Between hydroplaning big-rigs and disaster-sized backups, things certainly seem crazier than usual on our rain-drenched roadways this week. And they probably are.

Data abound on how crash rates double in L.A. during rainstorms.

Noah Deneau, an electrical engineer and data enthusiast, created a visualization of California Highway Patrol crash numbers for L.A. freeways covering a decade, comparing collision rates during rain against dry weather averages. He found crash rates increased up to 100 percent during certain periods of the day.

A visualization of crash rates on L.A. freeways from CHP data shows how they increase during rain in blue.
A visualization of crash rates on L.A. freeways from CHP data shows how they increase during rain in blue.
Noah Deneau

 

 

 

But are L.A. drivers unique in their inability to handle wet roads?

"Absolutely not," said Paul Pisano, who manages road weather programs for the Federal Highway Administration and has studied the topic. 

He cites several studies that show injury collisions double or even triple during bad weather across the country. So Los Angeles drivers are just average when it comes to rainy weather collisions.

A list compiled by insurance company Allstate ranks cities in the Northeast among the top for bad driving leading to insurance claims. Boston and Washington, D.C., lead the list for poorest driving in snow and rain, and Glendale in California, makes it into the top 10, placing sixth.

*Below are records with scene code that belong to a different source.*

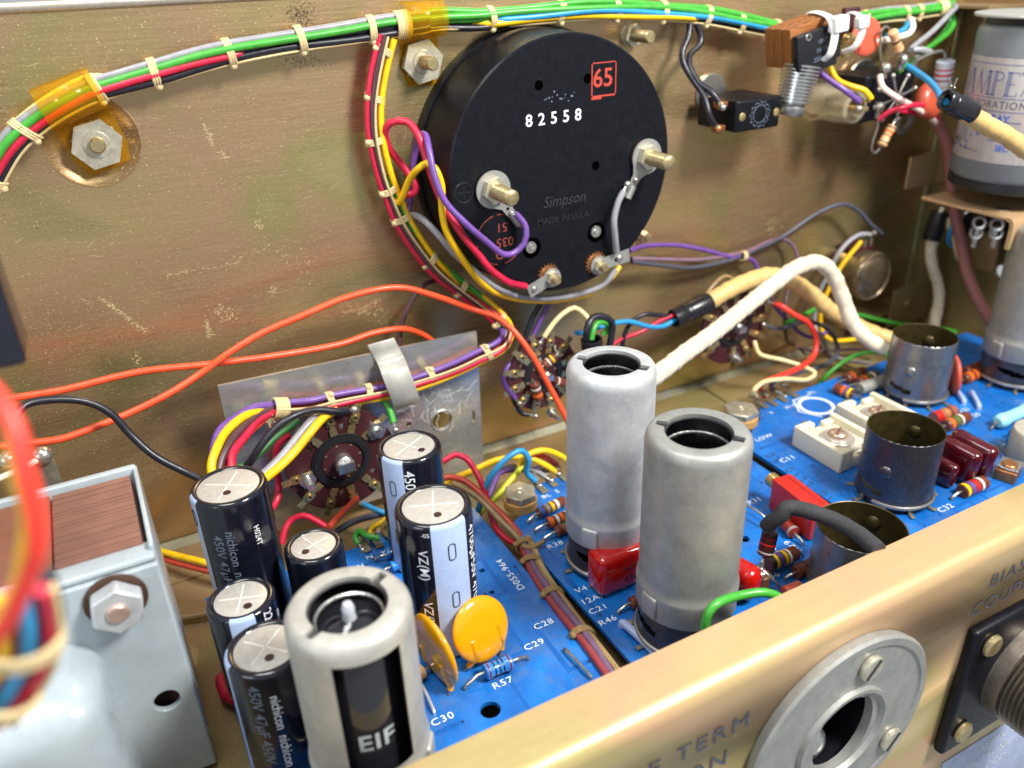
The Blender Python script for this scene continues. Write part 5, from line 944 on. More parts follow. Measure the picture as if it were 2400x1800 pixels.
# ------------------------------------------------------------------ resistors
BC = {k: mat('band_'+k, c, .35, 0, .06, 6) for k, c in dict(black=(.01, .01, .01), brown=H('#5c2e1a'), red=H('#b8201c'), orange=H('#e0661a'), yellow=H('#efc40c'), green=H('#4a6a34'), blue=H('#2a5fb0'), violet=H('#5e4a86'), grey=H('#8a8782'), white=H('#dcd8cc'), gold=H('#b08a3c'), silver=H('#b6b6b4'), dkred=H('#701418')).items()}
CARB = mat('brown_carbon_body', H('#6b3422'), .38, 0, .12, 4, dirt=.15); FILM = mat('blue_film_body', H('#2a78c8'), .25, 0, .06, 4, coat=.3); BEIGE = mat('beige_film_body', H('#d8a878'), .35, 0, .06, 4)
GRYB = mat('grey_resistor_body', H('#b9bec6'), .4, 0, .06, 4); CYAN = mat('pale_cyan_body', H('#8fd0d8'), .35, 0, .05, 4); TUBG = mat('grey_tubular_body', H('#84847c'), .5, 0, .1, 4, dirt=.2)
def res(label, A, B, r, body, bands, leads=(None, None), dog=False, group='resistors on the boards', cat='resistor', name='resistor', bent=True, dirt=0):
    A, B = P3(A), P3(B); d = B-A; L = d.length; M_ = frame(A, d); t = thing(name, label, cat, (A+B)/2, group)
    def pr(f): return r if not dog else r*(1.0 if f < .2 or f > .8 else .86)
    if dog: prof = [(1e-3, 0), (r*.6, .0), (r*.95, L*.05), (r, L*.12), (r*.97, L*.2), (r*.86, L*.27), (r*.86, L*.73), (r*.97, L*.8), (r, L*.88), (r*.95, L*.95), (r*.6, L), (1e-3, L)]
    else: prof = [(1e-3, 0), (r*.9, 0), (r, L*.025), (r, L*.975), (r*.9, L), (1e-3, L)]
    mb = MB(); mb.lathe(prof, M_, 24); bo = mb.build('body', body, t)
    for f, wd, c in bands: mb = MB(); q = pr(f)*1.015+.002; mb.lathe([(q-.012, L*(f-wd/2)), (q, L*(f-wd/2)+.004), (q, L*(f+wd/2)-.004), (q-.012, L*(f+wd/2))], M_, 24); mb.build('colour_band', BC[c], t)
    for P, s_, ld in ((A, -1, leads[0]), (B, 1, leads[1])):
        dn = d.normalized()*s_
        if ld == 0: continue
        if ld is None: e = V((P.x+dn.x*.42, P.y+dn.y*.42, ZB-.02))
        else: e = P3(ld) if len(ld) < 4 else P3(ld)
        k = (e-P).length
        pp = spline([P-dn*.02, P+dn*min(.2, k*.35), P+(e-P)*.62+V((0, 0, .12 if bent else 0)), e+V((0, 0, .12 if bent else 0)), e], .06); mb = MB(); mb.tube(pp, .055, 7); mb.build('lead', LEAD, t)
    return t
Bd = lambda *cs, s=.14, g=.17, w_=.10: [(s+g*i, w_, c) for i, c in enumerate(cs)]
z1 = ZB+.26
res('blue film resistor with dark bands lying near the front of the left board', (1134, 1577, z1+.05), (1200, 1550, z1+.05), .25, FILM, [(.14, .06, 'dkred'), (.34, .06, 'black'), (.5, .06, 'black'), (.64, .06, 'black'), (.86, .06, 'dkred')], ((1091, 1617, ZB), (1237, 1547, ZB)), True)
res('small blue resistor half hidden behind the biggest capacitor, upper one', (905, 1300, z1), (948, 1286, z1), .21, FILM, [(.5, .1, 'dkred')], ((880, 1318, ZB), None), True)
res('small blue resistor half hidden behind the biggest capacitor, lower one', (915, 1330, z1), (958, 1314, z1), .21, FILM, [(.5, .1, 'dkred')], (None, None), True)
res('pale brown resistor between the windowed shield and the yellow disc', (962, 1590, z1), (992, 1572, z1), .22, BEIGE, [(.3, .1, 'brown'), (.6, .1, 'orange')], (None, None))
res('brown resistor with blue, grey and yellow bands beside the hex screw', (1262, 1203, z1), (1322, 1173, z1), .205, CARB, [(.09, .13, 'blue'), (.3, .12, 'grey'), (.48, .11, 'yellow'), (.66, .11, 'white')], ((1238, 1228, ZB), None))
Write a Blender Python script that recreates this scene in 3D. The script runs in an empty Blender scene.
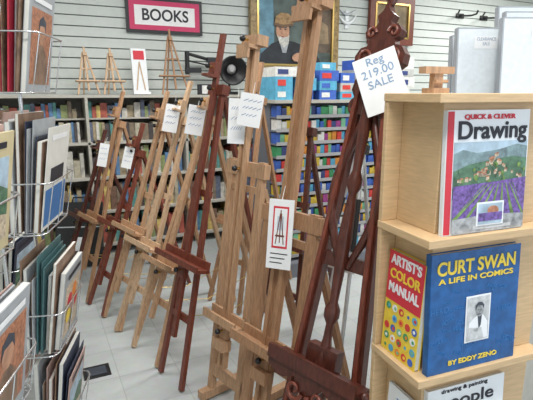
import bpy, math, random
from mathutils import Vector, Matrix
from math import sin, cos, radians, pi

scene = bpy.context.scene
scene.view_settings.view_transform = 'Standard'

# ---------------------------------------------------------------- materials
MATS = {}
def mat(name, col, rough=0.5, var=0.0, scale=20.0, stretch=(1,1,1), metal=0.0, bump=0.0, spec=0.5, alpha=1.0):
    if name in MATS: return MATS[name]
    m = bpy.data.materials.new(name); m.use_nodes = True
    nt = m.node_tree; bs = nt.nodes['Principled BSDF']
    bs.inputs['Roughness'].default_value = rough
    bs.inputs['Metallic'].default_value = metal
    bs.inputs['Specular IOR Level'].default_value = spec
    bs.inputs['Base Color'].default_value = (*col, 1)
    bs.inputs['Alpha'].default_value = alpha
    tc = nt.nodes.new('ShaderNodeTexCoord')
    mp = nt.nodes.new('ShaderNodeMapping'); mp.inputs['Scale'].default_value = stretch
    nz = nt.nodes.new('ShaderNodeTexNoise'); nz.inputs['Scale'].default_value = scale
    nz.inputs['Detail'].default_value = 4
    nt.links.new(tc.outputs['Object'], mp.inputs['Vector'])
    nt.links.new(mp.outputs['Vector'], nz.inputs['Vector'])
    rp = nt.nodes.new('ShaderNodeValToRGB')
    rp.color_ramp.elements[0].position = 0.3
    rp.color_ramp.elements[1].position = 0.7
    v = max(var, 0.03)
    rp.color_ramp.elements[0].color = (*[c*(1-v) for c in col], 1)
    rp.color_ramp.elements[1].color = (*[min(1, c*(1+v)) for c in col], 1)
    nt.links.new(nz.outputs['Fac'], rp.inputs['Fac'])
    nt.links.new(rp.outputs['Color'], bs.inputs['Base Color'])
    MATS[name] = m
    return m

OAK   = mat('oak_wood', (.47,.285,.165), .6, .22, 9, (14,14,1.2))
PINE  = mat('beech_wood', (.56,.38,.24), .6, .2, 9, (14,14,1.2))
TAN   = mat('tan_wood', (.37,.205,.11), .6, .22, 9, (14,14,1.2))
MAHO  = mat('mahogany_wood', (.17,.042,.024), .4, .35, 9, (14,14,1.2))
DARKM = mat('walnut_wood', (.085,.024,.016), .3, .35, 9, (14,14,1.2))
MAPLE = mat('maple_board', (.62,.43,.24), .5, .10, 6, (3,3,30))
BRASS = mat('brass', (.6,.42,.15), .3, metal=1)
BLACK = mat('black_plastic', (.012,.012,.014), .4)
CHROME= mat('chrome_wire', (.75,.76,.78), .25, metal=.9)
STEEL = mat('aluminium', (.6,.62,.65), .35, metal=.8)
WHITE = mat('white_card', (.84,.85,.86), .6)
PAPER = mat('paper', (.70,.69,.64), .7, .05)
INK   = mat('ink', (.02,.02,.03), .6)
RED   = mat('red_print', (.62,.03,.05), .5)
SHELFG= mat('grey_laminate', (.46,.44,.39), .5, .06)
PAL = [mat('pk_%d'%i, c, .45, .15, 30) for i, c in enumerate([
 (.65,.05,.04),(.05,.13,.5),(.7,.5,.06),(.05,.3,.12),(.75,.75,.72),(.02,.02,.03),(.35,.05,.25),(.75,.28,.04),
 (.1,.4,.6),(.35,.2,.1),(.5,.5,.48),(.8,.75,.55),(.04,.06,.2),(.2,.5,.3)])]
MUT = [mat('mt_%d'%i, c, .55, .3, 25) for i, c in enumerate([
 (.32,.26,.17),(.22,.17,.12),(.44,.40,.30),(.12,.14,.2),(.07,.06,.06),(.40,.10,.07),(.10,.20,.36),(.52,.50,.45),(.24,.28,.12),(.18,.10,.07),(.6,.45,.15),(.10,.28,.26)])]

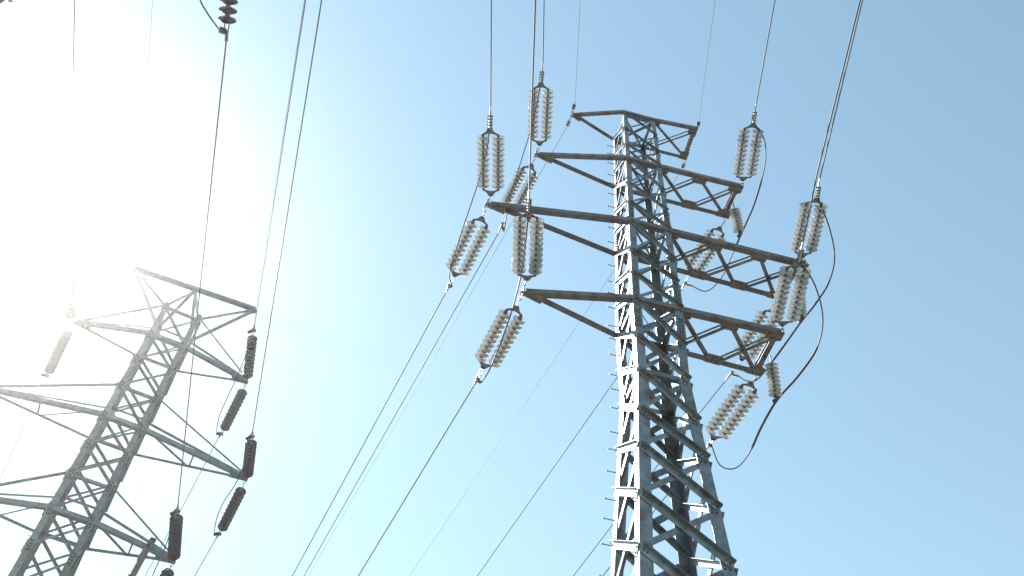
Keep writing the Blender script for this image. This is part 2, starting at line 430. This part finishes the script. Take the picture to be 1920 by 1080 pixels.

Pisano admits that his own experience driving in L.A. during the rain was pretty nightmarish. The high traffic volumes on the roads here can tend to exacerbate drivers' experiences, he notes.

However, L.A. drivers may have legitimate excuses for slipping and sliding on wet roadways, given the Mediterranean climate.

"After a long dry period, there is certainly grime, oil, other materials on the roads, and when you have the first rain of the season, they rise to the surface," he said, causing hazardous conditions.

The good news, according to research by public health professor Daniel Eisenberg, is that the roads and our driving habits tend to improve as the rain continues. And since we'll be seeing more of it this week, accidents should decline. 

The bad news is that once we get back to a dry spell, we forget what we learn and road conditions worsen once more. So come another rainy period — and we're told to expect many with this season's strong El Niño — accidents will spike again.